Sjimon Gompers, Week In Pop

My introduction to the Naked Music label was during the spring of 2000 where as a radio programmer for KAZU 90.3 FM I became enticed by the colorful pop art compilation promos and progressive lounge-lush grooves. Our music director was heavy into the electro atmospheric directions of the time where the endless pool life realms of Blue Six, Aquanote, Miguel Migs, swam laps of leisure around respective contemporaries from the labels Om, Ubiquity and Blue Note’s latent millennial acid jazz indulgences. Outside of the station, the SFxNYC label was sound tracking those intimate spaces spent driving back from afternoons spent in Big Sur and providing the best sensational post-show after party mixes set to chill.

The stripped beauty of Naked was their wave washes of calm, peaceful tides for a weird and wild time for music and the industry post Y2K. Having seen the demise of the indie dinosaurs of the 70s/80s in the 90s, I watched as the majors began doling out the Virgin-V2-vanity-indie-imprints as the college radio markets studied their weekly CMJ bibles to follow in KCRW’s footsteps to compete for the commercial audience’s listenership. But as our mornings became eclectic, so were the hot spring-drum & beat serenities undulating in those coastal airwaves from the voluminous series of Nude Dimensions, Bare Essentials, Carte Blanche with The Pearl and Beautiful Tomorrow on perpetual plays and repeat from morning to midnight.

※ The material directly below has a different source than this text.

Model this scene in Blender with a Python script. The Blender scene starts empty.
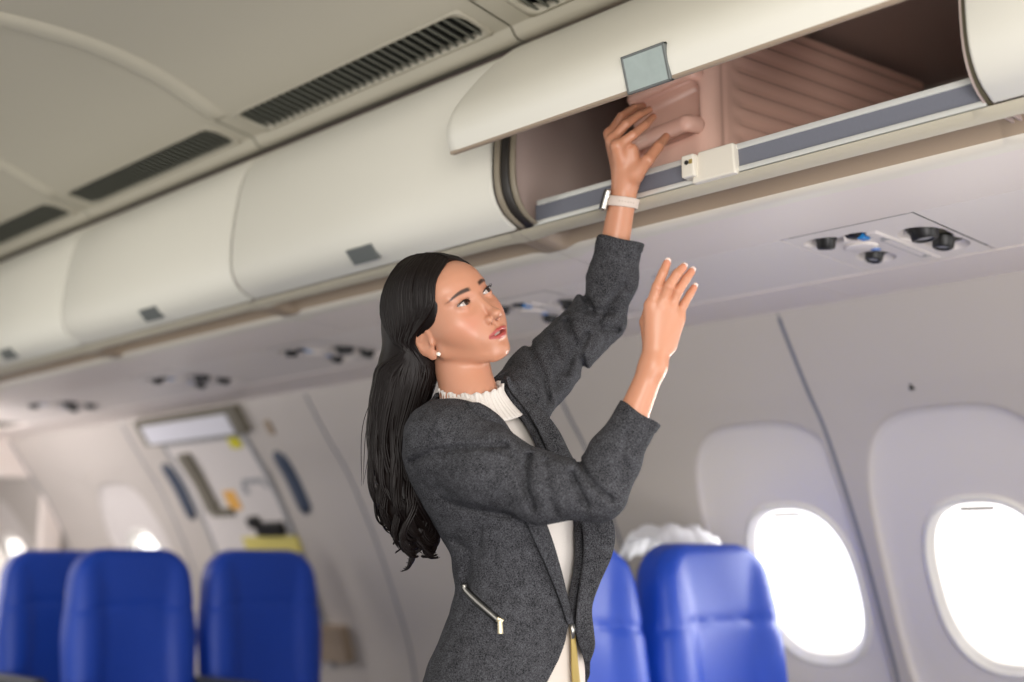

Wildarms Naked Music Mix Tracklisting:
Blue Six, “Real As Anything”
Naked Music, “Samba Contigo”
Cpen, “Silver Surfer”
Blue Six, “A Woman of the Sea”
Blue Six, “Pure”
Blue Six, “Beautiful Tomorrow”
Aya, “Slippin'”
Aquanote, “Her Name Was Truly”
Miguel Migs, “Brand New Day”
Trentemøller, “Le Champagne”
Lovetronic, “You Are Love”
Blue Six, “Music and Wine (Conga Lounge Mix)”
Blue Six, “Bittersweet”
Lisa Shaw, “Always”
Miguel Migs, “Happiness Is Free”
Miguel Migs, “Spiritual (Distant)”
Miguel Migs, “Tengo Sed (Ron Trent Drum Mix)”
Gaelle, “Rain”
Gaelle, “Repetition (Deadleg Remix)”
Aquanote, “One Wish”
Naked Music, “Prelude”

The Wildarms Clear Eyes EP will be available February 5 from Cascine.